During an online chat with readers that was supposed to be about President Obama’s first 100 days, Hiatt, the editor of the Washington Post‘s editorial page, had the following exchange with a reader:

Boston: This doesn’t relate to Obama but would you care to address the
whole George Will global warming column controversy? Is there any concern that lax standards for accuracy hurts the prestige of The Post opinion page more generally?

Fred Hiatt: Happy to, because we don’t have lax standards for accuracy. He addressed the factual challenges to his column in detail in a later column. In general we do careful fact checking. What people have mostly objected to is not that his data are wrong but that he draws wrong inferences. I would think folks would be eager to engage in the debate, given how sure they are of their case, rather than trying to shut him down.

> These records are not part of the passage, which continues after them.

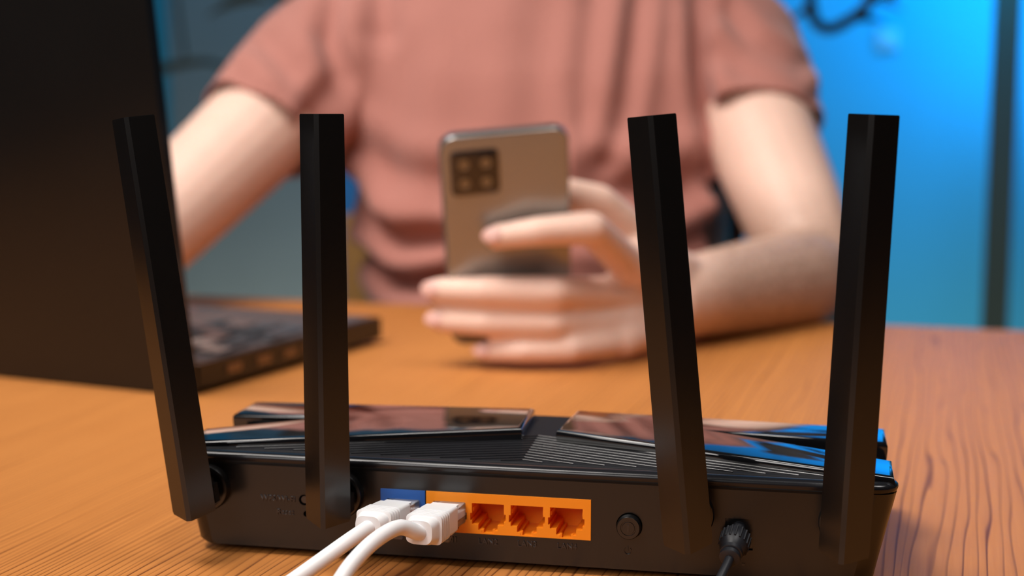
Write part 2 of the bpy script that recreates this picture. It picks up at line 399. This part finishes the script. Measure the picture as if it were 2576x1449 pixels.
# antennas
def antenna(a, z0, top, tilt, spin):
    """hexagonal stick: ridge towards -v. a = hinge position along the back"""
    HZ = .0242
    ant = G(); hw, ft = .0081, .0056
    def sec(z, sc=1, lower=0):
        return [(0 - .0009, -ft, z - lower), (.0009, -ft, z - lower), (hw * sc, 0, z), (hw * .70, .0036, z), (hw * .5, .0050, z), (-hw * .5, .0050, z), (-hw * .70, .0036, z), (-hw * sc, 0, z)]
    zb = z0 - HZ; zt = top - HZ
    ant.quadloop([sec(zb, .965, .0016), sec(zb + .0012, 1, .0008), sec(zb + .030, 1), sec(zt - .0004, .97), sec(zt, .94)])
    o = ant.build('antenna', M['black'], router, bevel=.00025, segs=2, smooth=True, angle=22, loc=(a, -.0150, HZ), rot=(0, tilt, 0))
    o.rotation_mode = 'XYZ'; o.rotation_euler = (Matrix.Rotation(tilt, 3, 'Y') @ Matrix.Rotation(spin, 3, 'Z')).to_euler()
    k = G(); k.box(-.0045, .0045, .0044, .0105, -.0040, .0040); k.build('hinge_knuckle', M['black'], o, bevel=.0006)
    k = G(); k.box(.0052, .0072, .0030, .0072, zb + .002, .0030); k.box(-.0072, -.0052, .0030, .0072, zb + .002, .0030); k.build('hinge_fork', M['black'], o, bevel=.0004)
    d = G().lathe((a, .0005, HZ), (0, -1, 0), [(0, .0084), (.0030, .0084), (.0038, .0080), (.0040, .0070), (.0034, .0068), (.0034, .0046), (.0062, .0044)])
    d.build('hinge_disc', M['black'], router, smooth=True, angle=30)
antenna(-.1148, .0185, .1590, radians(-7.6), radians(2))
antenna(-.0643, .0188, .1590, 0, 0)
antenna(.0597, .0176, .1592, radians(-5.6), radians(2))
antenna(.1107, .0174, .1590, radians(2.1), radians(-9))
# power button, wps button
g = G().lathe((.0390, .003, .0184), (0, -1, 0), [(0, .0042), (.0052, .0042), (.0060, .0038), (.0060, .0027), (.0057, .0026), (.0057, .0022), (.0060, .0021)])
pb = g.build('power_button', M['black'], router, smooth=True, angle=30)
G().box(.0388, .0392, -.00325, -.0028, .0172, .0196).build('power_mark', M['fin'], pb)
G().lathe((-.0785, .005, .0210), (0, -1, 0), [(0, .0017), (.0040, .0017), (.0044, .0013)]).build('small_button', M['fin'], router, smooth=True, angle=30)
g = G(); fr = [(.0708, .0114), (.0819, .0114), (.0819, .0240), (.0708, .0240)]
g.plate([(.0717, .0123), (.0810, .0123), (.0810, .0231), (.0717, .0231)], [circle(.0757, .0180, .0030)], .0012, tfr); g.walls(circle(.0757, .0180, .0030), .0012, .008, tfr)
g.build('power_socket', M['black'], router)
def text(s, a, z, size, name='embossed_lettering'):
    c = bpy.data.curves.new('t', 'FONT'); c.body = s; c.size = size; c.extrude = .00028; c.bevel_depth = .00007; c.align_x = 'CENTER'; c.align_y = 'CENTER'; c.resolution_u = 3
    o = bpy.data.objects.new('t', c); COL.objects.link(o)
    dg = bpy.context.evaluated_depsgraph_get(); me = bpy.data.meshes.new_from_object(o.evaluated_get(dg)); bpy.data.objects.remove(o)
    return link(name, me, M['fin'], router, loc=(a, -.00005, z), rot=(radians(90), 0, 0))
text('WPS/Wi-Fi', -.0884, .0210, .0029); text('Reset', -.0857, .0161, .0029)
for i in range(4): text('LAN%d' % (i + 1), (-.0252, -.0107, .0033, .0174)[i], .0097, .0029)
text('WAN', -.0415, .0099, .0029); G().box(.0775, .0785, -.0003, .0002, .0068, .0077).build('embossed_mark', M['fin'], router)
g = G(); pts = [(.0386 + .0012 * sin(t), -.0001, .0096 + .0012 * cos(t)) for t in [radians(40 + 280 * i / 12) for i in range(13)]]
g.tube(pts, .00016, 6, 2); g.cyl((.0386, -.0001, .0096), (.0386, -.0001, .0112), .00016, n=6); g.build('power_symbol', M['fin'], router)
for sx in (-.1, .1):
    for v in (.015, .09): G().cyl((sx, v, 0), (sx, v, .0035), .006).build('rubber_foot', M['rubber'], router)

# ------------------------------------------------------------------ network cables
RM = Matrix.Translation((RX, RY, 0)) @ Matrix.Rotation(RYAW, 4, 'Z')
def rl(a, v, z): return RM @ Vector((a, v, z))
def net_cable(label, cx, path, pitch, yaw):
    zc = PZ[0] + .0076
    org = rl(cx, -.0042, zc)
    root = empty('network_cable', label, 'cable', org, 0, None)
    # local frame of the plug: x to the side, y along the plug into the port, z up
    T = Matrix.Rotation(RYAW, 4, 'Z') @ Matrix.Rotation(yaw, 4, 'Z') @ Matrix.Rotation(pitch, 4, 'X')
    def fin_(g, name, m, par, **k):
        bmesh.ops.transform(g.b, matrix=T, verts=g.b.verts); return g.build(name, m, par, **k)
    g = G().box(-.0056, .0056, -.0065, .0160, -.0036, .0036)
    plug = fin_(g, 'clear_plug', M['clear'], root, bevel=.0004); plug['label'] = 'clear plastic connector'
    fin_(G().box(-.0048, .0048, -.0035, -.0006, .0037, .0040), 'plug_insert', M['white'], plug)
    fin_(G().box(-.0042, .0042, -.0060, .0120, -.0012, .0010), 'wire_core', M['white'], plug)
    for k in range(8):
        x = (k - 3.5) * .00104; fin_(G().box(x - .00022, x + .00022, .0080, .0140, .0022, .0035), 'plug_contact', M['gold'], plug)
    g = G(); g.quadloop([[(x, y, z) for x in (0,) for (x, z) in ((-.0026, zz), (.0026, zz), (.0026, zz + .0009), (-.0026, zz + .0009))] for y, zz in ((.0150, -.0047), (.0030, -.0060), (-.0040, -.0088), (-.0046, -.0088))])
    fin_(g, 'latch_tab', M['clear'], plug)
    # white boot with ribs
    g = G(); rings = []
    for y, hx, hz, r in ((-.0050, .0060, .0045, .0010), (-.0100, .0061, .0047, .0012), (-.0130, .0060, .0046, .0014), (-.0200, .0059, .0046, .0020), (-.0245, .0054, .0045, .0030), (-.0265, .0046, .0040, .0028)):
        rings.append([(x, y, z) for x, z in rrect(-hx, hx, -hz, hz, r)])
    g.quadloop(rings); boot = fin_(g, 'boot', M['white'], root, smooth=True, angle=50)
    for k in range(5):
        y = -.0135 - k * .0019; g = G()
        g.quadloop([[(x, yy, z) for x, z in rrect(-.0060 - e, .0060 + e, -.0046 - e, .0046 + e, .0016)] for yy, e in ((y, -.0002), (y - .0002, .0004), (y - .0008, .0004), (y - .0010, -.0002))])
        fin_(g, 'boot_rib', M['white'], boot, smooth=True, angle=60)
    p = [T @ Vector((0, -.018, 0)), T @ Vector((0, -.0262, 0))] + [Vector(q) - org for q in path]
    G().tube(p, .00262, 20, 10).build('sheath', M['white'], root, smooth=True)
    return root
net_cable('white network cable plugged into the blue port', -.0415,
          [(-.0535, .4530, .0200), (-.0620, .4430, .0160), (-.0720, .4335, .0110), (-.0860, .4220, .0055), (-.1080, .405, .0030), (-.15, .37, .0028), (-.20, .30, .0028)], radians(-3), radians(-8))
net_cable('white network cable plugged into the leftmost orange port, arching over the other cable', OC[0],
          [(-.0370, .4525, .0246), (-.0440, .4425, .0232), (-.0502, .4330, .0188), (-.0548, .4240, .0135), (-.0620, .4060, .0060), (-.074, .37, .0028), (-.10, .30, .0028)], radians(-2), radians(-6))
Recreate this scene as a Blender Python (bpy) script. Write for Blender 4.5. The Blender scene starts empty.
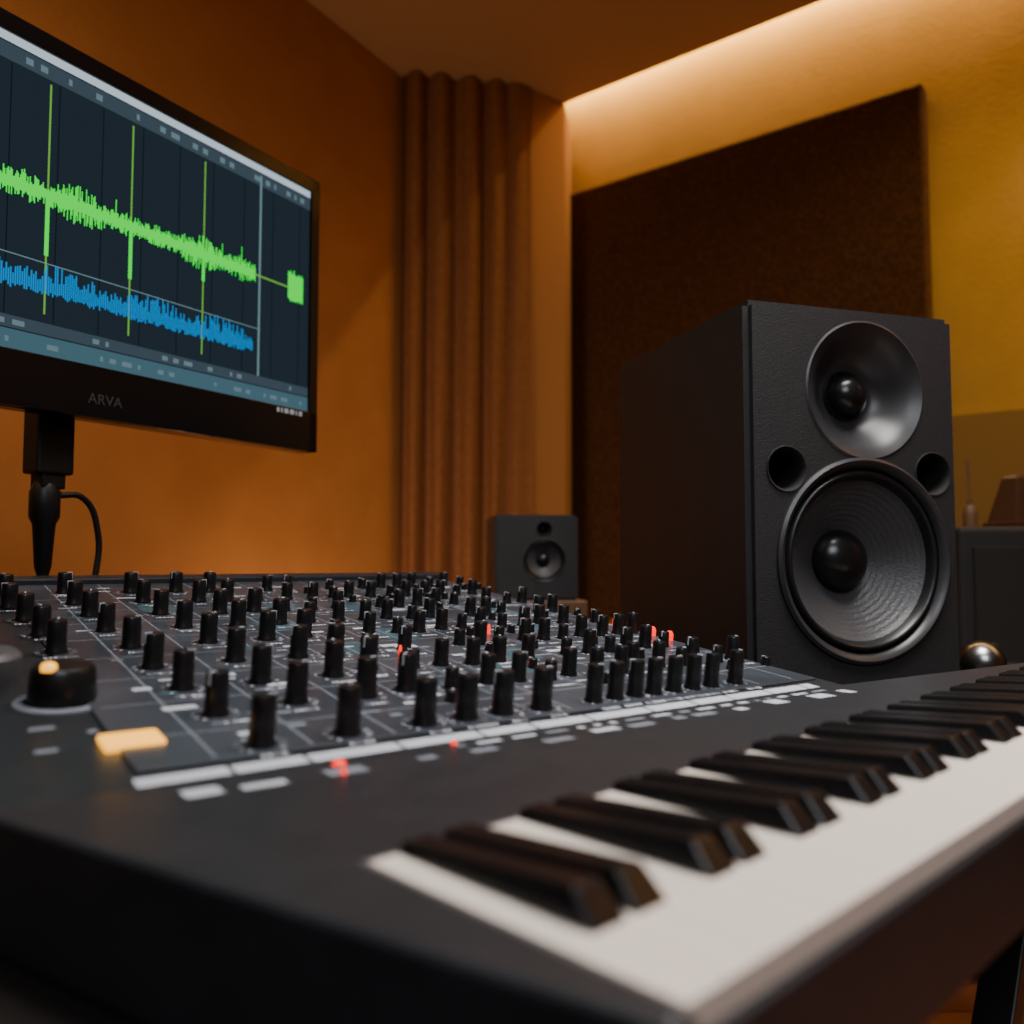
import bpy, bmesh, math, random
from mathutils import Matrix, Vector
random.seed(7)
H=0.125           # metres per layout unit on the console
ZK=0.80           # key-top height
CAMZ=ZK+H
scene=bpy.context.scene

# ---------------------------------------------------------------- materials
def mat(name,col,rough=0.5,metal=0.0,col2=None,nscale=20,bump=0.0,bscale=200,emit=None,estr=0,spec=0.5,detail=4,coat=0):
    m=bpy.data.materials.new(name); m.use_nodes=True
    nt=m.node_tree; b=nt.nodes['Principled BSDF']
    b.inputs['Base Color'].default_value=(*col,1)
    b.inputs['Roughness'].default_value=rough
    b.inputs['Metallic'].default_value=metal
    b.inputs['Specular IOR Level'].default_value=spec
    if coat: b.inputs['Coat Weight'].default_value=coat
    tc=nt.nodes.new('ShaderNodeTexCoord')
    if col2:
        n=nt.nodes.new('ShaderNodeTexNoise'); n.inputs['Scale'].default_value=nscale; n.inputs['Detail'].default_value=detail
        r=nt.nodes.new('ShaderNodeValToRGB'); r.color_ramp.elements[0].position=0.35; r.color_ramp.elements[1].position=0.68
        r.color_ramp.elements[0].color=(*col,1); r.color_ramp.elements[1].color=(*col2,1)
        nt.links.new(tc.outputs['Object'],n.inputs['Vector']); nt.links.new(n.outputs['Fac'],r.inputs['Fac'])
        nt.links.new(r.outputs['Color'],b.inputs['Base Color'])
    if bump:
        n2=nt.nodes.new('ShaderNodeTexNoise'); n2.inputs['Scale'].default_value=bscale; n2.inputs['Detail'].default_value=3
        bp=nt.nodes.new('ShaderNodeBump'); bp.inputs['Strength'].default_value=bump; bp.inputs['Distance'].default_value=0.004
        nt.links.new(tc.outputs['Object'],n2.inputs['Vector']); nt.links.new(n2.outputs['Fac'],bp.inputs['Height'])
        nt.links.new(bp.outputs['Normal'],b.inputs['Normal'])
    if emit:
        b.inputs['Emission Color'].default_value=(*emit,1); b.inputs['Emission Strength'].default_value=estr
    return m

M_orange=mat('orange_plaster',(0.45,0.200,0.070),0.88,col2=(0.50,0.230,0.084),nscale=6,bump=0.25,bscale=60,spec=0.25)
M_yellow=mat('golden_plaster',(0.46,0.285,0.075),0.88,col2=(0.52,0.32,0.088),nscale=5,bump=0.25,bscale=60,spec=0.25)
M_dado=mat('olive_wainscot',(0.25,0.155,0.045),0.8,bump=0.2)
M_ceil=mat('ceiling_paint',(0.50,0.30,0.16),0.9,bump=0.1,bscale=40)
M_curt=mat('brown_curtain_fabric',(0.23,0.105,0.050),0.95,col2=(0.27,0.125,0.060),nscale=40,bump=0.3,bscale=400,spec=0.15)
M_col=mat('pilaster_paint',(0.36,0.175,0.080),0.9,bump=0.2,bscale=80,spec=0.2)
M_felt=mat('acoustic_felt',(0.050,0.024,0.013),0.98,col2=(0.100,0.047,0.023),nscale=80,bump=0.9,bscale=160,spec=0.1)
M_spk=mat('speaker_vinyl',(0.020,0.020,0.022),0.46,col2=(0.027,0.027,0.029),nscale=300,bump=0.35,bscale=500)
M_spkgloss=mat('waveguide_plastic',(0.028,0.028,0.031),0.36)
M_rubber=mat('surround_rubber',(0.010,0.010,0.011),0.35)
M_cone=mat('woofer_cone',(0.060,0.060,0.065),0.38,bump=0.3,bscale=300)
M_cap=mat('dust_cap',(0.010,0.010,0.011),0.25)
M_dark=mat('port_black',(0.003,0.003,0.003),0.8)
M_chrome=mat('dark_chrome',(0.30,0.30,0.31),0.28,1.0)
M_body=mat('console_body',(0.019,0.021,0.025),0.38,col2=(0.024,0.026,0.031),nscale=30,bump=0.1,bscale=700)
M_panel=mat('console_panel',(0.034,0.041,0.052),0.30,col2=(0.064,0.074,0.090),nscale=9,bump=0.05)
M_knob=mat('knob_rubber',(0.009,0.009,0.010),0.32)
M_mark=mat('panel_print',(0.55,0.59,0.65),0.6)
M_mark2=mat('panel_print_dim',(0.19,0.21,0.25),0.6)
M_grey=mat('encoder_grey',(0.075,0.075,0.08),0.5)
M_teal=mat('panel_teal_field',(0.045,0.095,0.115),0.45)
M_led_r=mat('led_red',(0.5,0.02,0.01),0.4,emit=(1,0.03,0.01),estr=1.8)
M_led_o=mat('button_amber',(0.8,0.35,0.04),0.4,emit=(1.0,0.46,0.05),estr=1.9)
M_white=mat('ivory_key',(0.86,0.77,0.68),0.38,coat=0.1)
M_black=mat('ebony_key',(0.007,0.007,0.008),0.24)
M_desk=mat('desk_black_laminate',(0.012,0.010,0.009),0.6,spec=0.3)
M_metalblk=mat('black_metal',(0.012,0.012,0.012),0.4,0.3)
M_bezel=mat('monitor_bezel',(0.006,0.006,0.007),0.22)
M_wood=mat('riser_wood',(0.16,0.08,0.035),0.5)
M_amp=mat('amp_tolex',(0.016,0.015,0.014),0.7,bump=0.4,bscale=400)
M_ampgr=mat('amp_grille',(0.022,0.020,0.019),0.9,bump=0.8,bscale=600)

def floor_mat():
    m=bpy.data.materials.new('wood_floor'); m.use_nodes=True; nt=m.node_tree; b=nt.nodes['Principled BSDF']
    tc=nt.nodes.new('ShaderNodeTexCoord'); br=nt.nodes.new('ShaderNodeTexBrick')
    br.inputs['Scale'].default_value=1.0; br.inputs['Brick Width'].default_value=1.2; br.inputs['Row Height'].default_value=0.12
    br.inputs['Mortar Size'].default_value=0.003
    br.inputs['Color1'].default_value=(0.22,0.075,0.03,1); br.inputs['Color2'].default_value=(0.30,0.11,0.045,1); br.inputs['Mortar'].default_value=(0.03,0.01,0.005,1)
    nt.links.new(tc.outputs['Object'],br.inputs['Vector']); nt.links.new(br.outputs['Color'],b.inputs['Base Color'])
    b.inputs['Roughness'].default_value=0.35
    return m
M_floor=floor_mat()
def emis(name,col,s):
    m=bpy.data.materials.new(name); m.use_nodes=True; nt=m.node_tree; b=nt.nodes['Principled BSDF']
    b.inputs['Base Color'].default_value=(0,0,0,1); b.inputs['Roughness'].default_value=0.5; b.inputs['Specular IOR Level'].default_value=0.0
    b.inputs['Emission Color'].default_value=(*col,1); b.inputs['Emission Strength'].default_value=s
    return m
E_bg=emis('screen_background',(0.015,0.024,0.034),1.0)
E_grid=emis('screen_grid',(0.005,0.009,0.012),1.0)
E_bar=emis('screen_toolbar',(0.045,0.068,0.088),1.0)
E_top=emis('screen_titlebar',(0.50,0.60,0.68),1.1)
E_low=emis('screen_statusbar',(0.055,0.125,0.160),1.0)
E_green=emis('waveform_green',(0.012,0.98,0.040),1.15)
E_blue=emis('waveform_blue',(0.008,0.24,0.62),1.0)
E_yel=emis('playhead_lime',(0.18,0.52,0.06),0.9)
E_cy=emis('playhead_grey',(0.16,0.28,0.31),0.9)
E_dim=emis('screen_text_dim',(0.13,0.20,0.24),1.0)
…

Let’s start by handing this over to the Post‘s own Andrew Freeman, who wrote earlier this month:

[Avoiding narrow factual errors] does not constitute the end of Will’s responsibility to readers. There is another important consideration, which is whether he provides readers with misleading climate science information that conflicts with what scientists know about the climate system. This is more nuanced than blatantly stating falsehoods, but it is perhaps just as important.

That’s exactly right, and implicates not just Will, but his editor, too. The “wrong inferences” that Will drew — to take one example, suggesting that cherry-picked data on global sea ice, a measurement that scientists don’t even use to gauge global warming, indicate a lack of certainty about whether global warming is occurring — go far far beyond the realm of honest debate. They are, pure and simple, deliberate attempts to mislead the Post‘s readers. So for Hiatt, Will’s editor, it’s not adequate to say, as Hiatt has before, that this is an appropriate subject for debate. By suggesting there’s a debate to have, Hiatt leaves readers worse informed than before about a crucial subject.

It’s almost impossible to believe that the editorial page editor of a major paper would need to have this spelled out.